*Aim:*
Your output is the lines from the first one to the one containing "def wz(py, Y): return H - (py - CY) * Y / F", repeated exactly, with images left out.
# START OF Given data
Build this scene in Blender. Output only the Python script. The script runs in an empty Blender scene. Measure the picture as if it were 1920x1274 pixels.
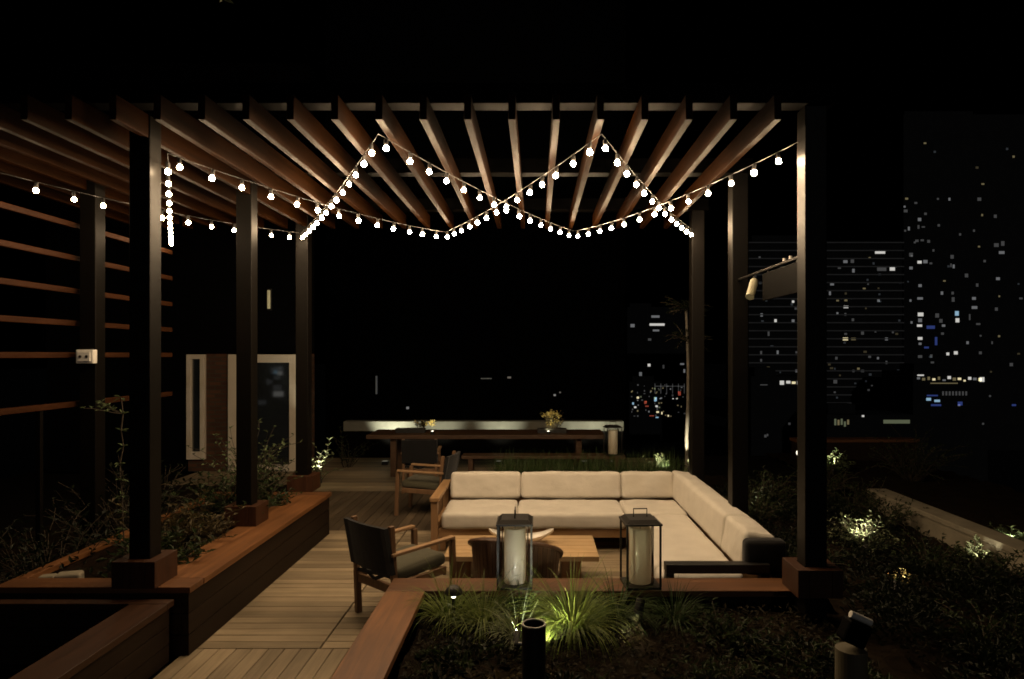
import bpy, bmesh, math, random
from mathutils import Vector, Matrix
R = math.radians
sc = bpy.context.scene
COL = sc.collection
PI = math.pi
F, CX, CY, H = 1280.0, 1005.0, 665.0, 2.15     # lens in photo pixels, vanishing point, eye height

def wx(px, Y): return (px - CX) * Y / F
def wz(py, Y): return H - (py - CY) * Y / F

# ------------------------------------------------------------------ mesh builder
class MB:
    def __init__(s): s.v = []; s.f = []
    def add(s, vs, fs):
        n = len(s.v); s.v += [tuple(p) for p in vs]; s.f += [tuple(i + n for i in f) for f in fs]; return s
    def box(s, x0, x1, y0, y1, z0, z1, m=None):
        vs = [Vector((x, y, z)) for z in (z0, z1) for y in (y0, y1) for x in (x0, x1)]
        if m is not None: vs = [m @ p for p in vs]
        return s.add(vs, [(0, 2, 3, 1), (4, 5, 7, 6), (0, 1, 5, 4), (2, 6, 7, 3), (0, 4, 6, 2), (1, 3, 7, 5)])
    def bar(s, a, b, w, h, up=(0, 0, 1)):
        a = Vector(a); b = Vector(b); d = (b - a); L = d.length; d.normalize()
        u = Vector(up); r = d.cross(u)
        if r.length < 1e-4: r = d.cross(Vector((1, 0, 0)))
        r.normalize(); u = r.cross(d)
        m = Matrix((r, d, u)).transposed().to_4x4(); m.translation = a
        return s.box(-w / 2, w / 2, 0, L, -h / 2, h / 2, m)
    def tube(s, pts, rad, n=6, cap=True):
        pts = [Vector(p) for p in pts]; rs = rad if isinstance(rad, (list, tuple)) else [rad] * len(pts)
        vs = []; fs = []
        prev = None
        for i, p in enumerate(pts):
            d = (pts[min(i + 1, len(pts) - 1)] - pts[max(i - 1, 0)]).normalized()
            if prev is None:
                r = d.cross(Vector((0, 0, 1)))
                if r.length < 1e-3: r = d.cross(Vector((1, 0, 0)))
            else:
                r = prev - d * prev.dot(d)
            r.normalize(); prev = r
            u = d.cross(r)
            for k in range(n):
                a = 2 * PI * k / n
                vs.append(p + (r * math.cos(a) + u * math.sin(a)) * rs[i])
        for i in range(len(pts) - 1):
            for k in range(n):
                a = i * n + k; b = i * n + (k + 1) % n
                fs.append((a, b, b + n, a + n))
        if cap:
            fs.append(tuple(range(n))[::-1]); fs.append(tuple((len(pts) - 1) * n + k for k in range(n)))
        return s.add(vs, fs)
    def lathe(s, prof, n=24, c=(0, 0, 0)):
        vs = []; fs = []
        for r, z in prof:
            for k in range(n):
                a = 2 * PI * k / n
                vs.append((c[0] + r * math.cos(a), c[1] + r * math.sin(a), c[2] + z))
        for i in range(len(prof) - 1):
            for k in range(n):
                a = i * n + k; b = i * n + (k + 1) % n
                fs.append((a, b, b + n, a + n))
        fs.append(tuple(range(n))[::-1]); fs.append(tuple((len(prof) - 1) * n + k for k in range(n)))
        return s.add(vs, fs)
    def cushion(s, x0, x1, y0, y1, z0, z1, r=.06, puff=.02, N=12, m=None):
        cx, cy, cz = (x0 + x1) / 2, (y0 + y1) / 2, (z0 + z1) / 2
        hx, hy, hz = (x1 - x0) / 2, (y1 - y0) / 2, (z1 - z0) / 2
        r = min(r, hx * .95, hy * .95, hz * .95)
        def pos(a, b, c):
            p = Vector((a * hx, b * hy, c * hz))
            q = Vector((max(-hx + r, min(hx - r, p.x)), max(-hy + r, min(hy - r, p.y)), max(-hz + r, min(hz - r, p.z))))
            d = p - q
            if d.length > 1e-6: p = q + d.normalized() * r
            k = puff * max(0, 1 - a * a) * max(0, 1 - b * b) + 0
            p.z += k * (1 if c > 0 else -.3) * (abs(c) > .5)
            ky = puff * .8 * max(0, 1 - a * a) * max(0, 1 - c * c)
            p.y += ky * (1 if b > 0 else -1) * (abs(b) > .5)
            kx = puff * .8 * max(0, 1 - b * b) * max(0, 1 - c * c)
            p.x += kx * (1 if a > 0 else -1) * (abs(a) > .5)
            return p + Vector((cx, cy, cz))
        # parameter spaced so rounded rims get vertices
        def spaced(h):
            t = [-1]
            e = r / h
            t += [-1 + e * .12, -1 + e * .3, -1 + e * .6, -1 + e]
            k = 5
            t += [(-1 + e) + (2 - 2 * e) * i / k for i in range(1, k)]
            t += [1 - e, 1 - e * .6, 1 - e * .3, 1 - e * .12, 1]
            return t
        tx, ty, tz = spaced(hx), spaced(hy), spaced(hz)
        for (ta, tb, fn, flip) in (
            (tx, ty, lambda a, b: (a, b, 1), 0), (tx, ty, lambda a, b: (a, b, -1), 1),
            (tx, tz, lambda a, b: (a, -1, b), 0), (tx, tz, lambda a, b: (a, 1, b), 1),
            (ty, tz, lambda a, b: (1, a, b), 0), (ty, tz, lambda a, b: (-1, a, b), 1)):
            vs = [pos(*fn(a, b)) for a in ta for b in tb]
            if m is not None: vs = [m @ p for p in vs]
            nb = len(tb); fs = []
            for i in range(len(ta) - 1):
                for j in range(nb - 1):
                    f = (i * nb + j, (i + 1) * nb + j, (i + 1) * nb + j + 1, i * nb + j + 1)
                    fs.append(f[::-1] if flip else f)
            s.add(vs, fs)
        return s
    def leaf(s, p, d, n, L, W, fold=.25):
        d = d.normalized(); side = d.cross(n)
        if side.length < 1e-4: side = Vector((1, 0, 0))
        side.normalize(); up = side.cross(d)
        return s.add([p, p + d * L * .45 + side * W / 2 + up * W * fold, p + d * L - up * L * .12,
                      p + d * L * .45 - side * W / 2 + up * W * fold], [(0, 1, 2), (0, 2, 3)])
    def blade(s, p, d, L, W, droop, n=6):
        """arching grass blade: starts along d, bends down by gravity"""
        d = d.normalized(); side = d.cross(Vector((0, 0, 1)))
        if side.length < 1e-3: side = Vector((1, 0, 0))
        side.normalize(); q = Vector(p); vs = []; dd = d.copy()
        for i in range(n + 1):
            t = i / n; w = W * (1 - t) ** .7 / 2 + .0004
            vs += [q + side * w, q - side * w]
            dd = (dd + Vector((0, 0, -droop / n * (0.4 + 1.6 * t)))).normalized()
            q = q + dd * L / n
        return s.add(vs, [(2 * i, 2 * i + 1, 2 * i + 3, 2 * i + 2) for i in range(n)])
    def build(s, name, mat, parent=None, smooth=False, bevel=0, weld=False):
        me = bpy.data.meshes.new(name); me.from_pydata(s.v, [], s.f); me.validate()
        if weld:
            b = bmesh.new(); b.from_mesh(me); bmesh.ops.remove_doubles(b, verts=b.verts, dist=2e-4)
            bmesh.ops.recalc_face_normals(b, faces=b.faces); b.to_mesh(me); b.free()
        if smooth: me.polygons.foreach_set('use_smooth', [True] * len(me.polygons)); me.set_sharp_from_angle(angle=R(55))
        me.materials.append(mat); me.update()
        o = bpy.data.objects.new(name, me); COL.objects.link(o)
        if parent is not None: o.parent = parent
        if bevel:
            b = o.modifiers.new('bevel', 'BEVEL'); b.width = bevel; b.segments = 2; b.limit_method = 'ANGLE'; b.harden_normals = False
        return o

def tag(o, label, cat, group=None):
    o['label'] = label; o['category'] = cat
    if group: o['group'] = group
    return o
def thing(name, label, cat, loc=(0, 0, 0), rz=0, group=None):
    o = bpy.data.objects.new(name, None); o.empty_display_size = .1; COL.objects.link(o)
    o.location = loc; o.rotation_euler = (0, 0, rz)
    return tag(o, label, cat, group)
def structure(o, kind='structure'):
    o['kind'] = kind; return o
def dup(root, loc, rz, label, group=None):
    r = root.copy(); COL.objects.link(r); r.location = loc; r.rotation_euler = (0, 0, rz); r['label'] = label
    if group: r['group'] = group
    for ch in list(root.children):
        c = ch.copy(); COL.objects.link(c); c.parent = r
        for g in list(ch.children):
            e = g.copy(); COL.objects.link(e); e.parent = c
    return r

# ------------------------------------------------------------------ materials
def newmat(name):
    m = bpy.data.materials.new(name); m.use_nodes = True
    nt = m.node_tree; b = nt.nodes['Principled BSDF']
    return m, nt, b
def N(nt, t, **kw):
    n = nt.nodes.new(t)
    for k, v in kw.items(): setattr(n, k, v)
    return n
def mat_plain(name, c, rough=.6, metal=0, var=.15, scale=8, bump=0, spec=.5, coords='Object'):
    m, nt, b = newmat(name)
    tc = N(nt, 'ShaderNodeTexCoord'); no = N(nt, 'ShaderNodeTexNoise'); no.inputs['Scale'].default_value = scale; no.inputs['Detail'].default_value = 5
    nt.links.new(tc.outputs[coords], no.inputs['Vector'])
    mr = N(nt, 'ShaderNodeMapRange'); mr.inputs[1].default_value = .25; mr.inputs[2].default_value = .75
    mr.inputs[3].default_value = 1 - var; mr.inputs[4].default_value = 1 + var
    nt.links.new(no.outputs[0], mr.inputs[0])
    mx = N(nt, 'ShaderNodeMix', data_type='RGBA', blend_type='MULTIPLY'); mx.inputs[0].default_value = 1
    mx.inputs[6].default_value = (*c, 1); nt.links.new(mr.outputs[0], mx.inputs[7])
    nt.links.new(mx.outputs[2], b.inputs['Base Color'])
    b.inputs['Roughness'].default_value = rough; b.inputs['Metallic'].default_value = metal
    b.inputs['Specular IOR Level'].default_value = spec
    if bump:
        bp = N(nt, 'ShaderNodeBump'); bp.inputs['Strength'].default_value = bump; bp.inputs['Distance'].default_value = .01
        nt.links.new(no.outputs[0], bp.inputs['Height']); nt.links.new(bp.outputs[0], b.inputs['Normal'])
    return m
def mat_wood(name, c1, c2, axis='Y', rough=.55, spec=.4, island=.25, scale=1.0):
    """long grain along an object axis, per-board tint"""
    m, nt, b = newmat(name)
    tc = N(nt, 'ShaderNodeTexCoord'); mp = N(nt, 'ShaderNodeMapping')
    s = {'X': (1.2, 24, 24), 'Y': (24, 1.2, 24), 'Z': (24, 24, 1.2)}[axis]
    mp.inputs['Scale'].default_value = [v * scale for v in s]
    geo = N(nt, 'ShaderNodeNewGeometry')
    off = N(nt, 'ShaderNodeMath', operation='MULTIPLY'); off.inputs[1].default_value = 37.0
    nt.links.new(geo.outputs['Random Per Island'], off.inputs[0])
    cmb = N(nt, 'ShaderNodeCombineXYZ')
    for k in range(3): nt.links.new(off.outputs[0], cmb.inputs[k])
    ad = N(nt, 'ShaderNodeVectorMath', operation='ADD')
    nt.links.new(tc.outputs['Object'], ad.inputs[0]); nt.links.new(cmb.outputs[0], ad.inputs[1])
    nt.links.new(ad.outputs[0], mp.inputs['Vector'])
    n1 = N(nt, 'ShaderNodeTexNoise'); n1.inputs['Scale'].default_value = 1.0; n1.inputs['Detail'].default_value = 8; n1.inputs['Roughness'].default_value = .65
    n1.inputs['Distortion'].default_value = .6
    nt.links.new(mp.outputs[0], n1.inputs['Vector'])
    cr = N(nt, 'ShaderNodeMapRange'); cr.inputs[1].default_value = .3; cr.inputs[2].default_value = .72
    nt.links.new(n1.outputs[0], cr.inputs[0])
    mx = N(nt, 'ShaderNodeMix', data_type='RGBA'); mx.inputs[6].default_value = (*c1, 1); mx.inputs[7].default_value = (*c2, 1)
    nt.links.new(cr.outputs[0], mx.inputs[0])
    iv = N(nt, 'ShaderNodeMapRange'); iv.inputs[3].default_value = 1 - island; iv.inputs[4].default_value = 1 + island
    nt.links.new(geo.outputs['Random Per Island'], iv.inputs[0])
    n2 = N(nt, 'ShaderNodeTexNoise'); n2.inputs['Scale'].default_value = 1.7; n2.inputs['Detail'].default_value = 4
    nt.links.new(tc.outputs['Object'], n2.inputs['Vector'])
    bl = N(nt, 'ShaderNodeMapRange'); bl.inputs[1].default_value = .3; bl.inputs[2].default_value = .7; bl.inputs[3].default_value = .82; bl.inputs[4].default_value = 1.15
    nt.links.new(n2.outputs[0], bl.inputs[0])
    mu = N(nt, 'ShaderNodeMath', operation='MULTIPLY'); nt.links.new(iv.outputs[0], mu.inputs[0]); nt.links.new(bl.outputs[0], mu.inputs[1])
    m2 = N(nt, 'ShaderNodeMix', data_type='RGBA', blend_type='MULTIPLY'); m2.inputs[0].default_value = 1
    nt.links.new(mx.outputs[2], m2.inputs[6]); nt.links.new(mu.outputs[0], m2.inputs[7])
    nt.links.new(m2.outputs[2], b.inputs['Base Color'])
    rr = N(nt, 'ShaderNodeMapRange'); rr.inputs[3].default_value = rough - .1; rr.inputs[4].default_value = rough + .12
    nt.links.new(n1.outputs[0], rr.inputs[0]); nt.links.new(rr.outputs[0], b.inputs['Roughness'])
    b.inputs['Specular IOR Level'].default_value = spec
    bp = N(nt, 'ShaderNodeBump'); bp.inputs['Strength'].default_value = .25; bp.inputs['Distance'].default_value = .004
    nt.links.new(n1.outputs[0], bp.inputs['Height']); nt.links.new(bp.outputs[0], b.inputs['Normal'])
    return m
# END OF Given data
*Expected answer:*
Build this scene in Blender. Output only the Python script. The script runs in an empty Blender scene. Measure the picture as if it were 1920x1274 pixels.
import bpy, bmesh, math, random
from mathutils import Vector, Matrix
R = math.radians
sc = bpy.context.scene
COL = sc.collection
PI = math.pi
F, CX, CY, H = 1280.0, 1005.0, 665.0, 2.15     # lens in photo pixels, vanishing point, eye height

def wx(px, Y): return (px - CX) * Y / F
def wz(py, Y): return H - (py - CY) * Y / F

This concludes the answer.